What is ‘Collections as Data’?
‘Collections as Data’ comes from the idea that digital information about collections (including, but not limited to: metadata records, digital files, software, code and other digital documentation) can serve as data for computationally-driven research enquiries. The Collections as Data movement encompasses a range of approaches to facilitating collection reuse in activities such as “text mining, computer vision, machine learning, artificial intelligence, data visualisation, mapping, image analysis, audio analysis and network analysis…While the specifics of how to develop, provide access to, and support the use of collections-as-data will vary, any digital material can be potentially made available as data that are amenable to computational reuse.” (Vancouver Statement on Collections as Data)
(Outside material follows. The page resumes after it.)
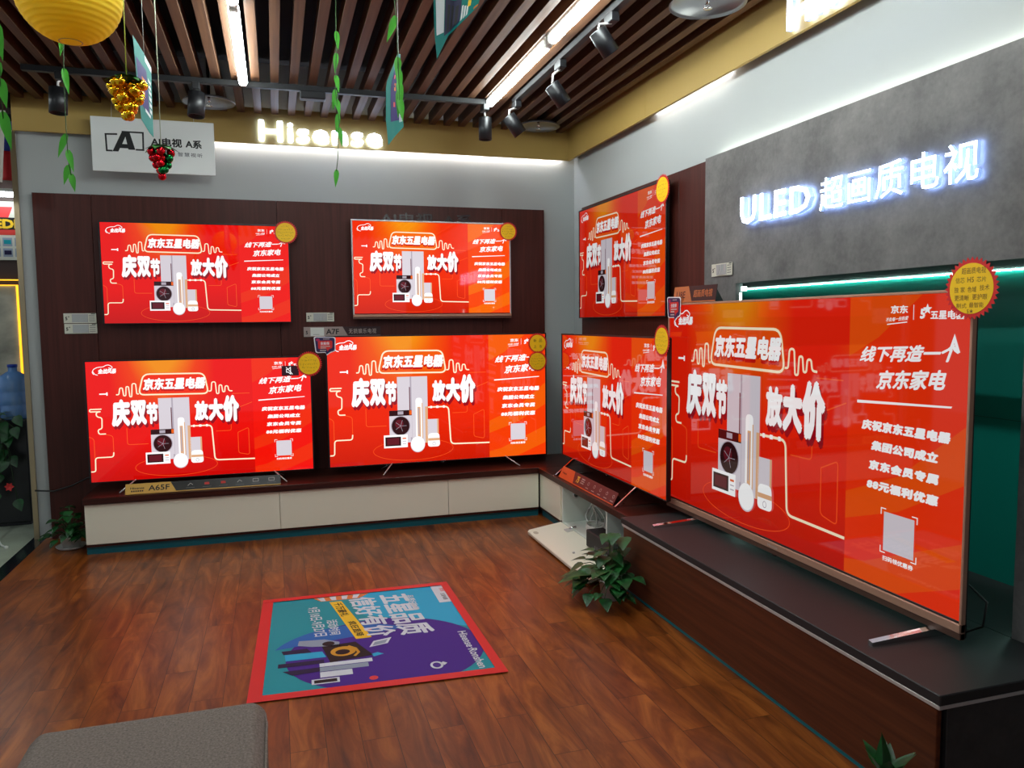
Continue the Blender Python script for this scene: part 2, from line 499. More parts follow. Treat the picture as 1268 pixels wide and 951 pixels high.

Resources are emerging to guide cultural heritage professionals in this work. The Digital Repository of Ireland recently published a set of recommendations for improving the interoperability and reuse of memory collections as data for the WorldFAIR Project, a European funded initiative aimed at improving global cooperation on FAIR (findable, accessible, interoperable and reusable) data policy and practice. The International GLAM Labs Community produced a checklist for publishing collections as data, which informed the draft workflow for producing collections as data now available in the Social Sciences and Humanities Open Cloud Marketplace (SSHOC). At the same time, a Europeana Working Group has released a template for Datasheets for Digital Cultural Heritage Datasets and a workflow was developed to assess the quality of data generated from GLAM collections using Jupyter Notebooks. But much work is still needed to support the responsible sharing, reuse, and preservation of collections as data.
What is ‘Data as Collections’?
We envision ‘Data as Collections’ as an opportunity for a reciprocal voice in the Collections as Data movement, acknowledging that the evolving principles (see again, the Vancouver Principles) guiding this field of work call for participatory design and prioritise social as well as technical interoperability. Collaboration is needed between researchers, data specialists, computer scientists, and collections professionals, where cultural heritage professionals are recognised as partners in the research process and data outputs are essential contributions to the cultural heritage record (as per, ‘Cultural Heritage Data from a Humanities Research Perspective: A DARIAH Position Paper’).
With ‘Data as Collections’ we also highlight/focus on the preservation implications for the data produced, shared, reused, and re-deposited as part of the research process. Should collections be stored, managed and preserved differently from the processed or analysed datasets that support research projects and papers? Is it time to consider a FAIR+ environment for collections and research, spotlighting the critical value of preservation and putting a stronger focus on a broader commitment to ethical re-sharing as called for in the CARE principles? (FAIR + Time: Preservation for a Designated Community) We also invite considerations of the social and environmental impact of preserving not just the collections, but the data outputs that emerge from these resources.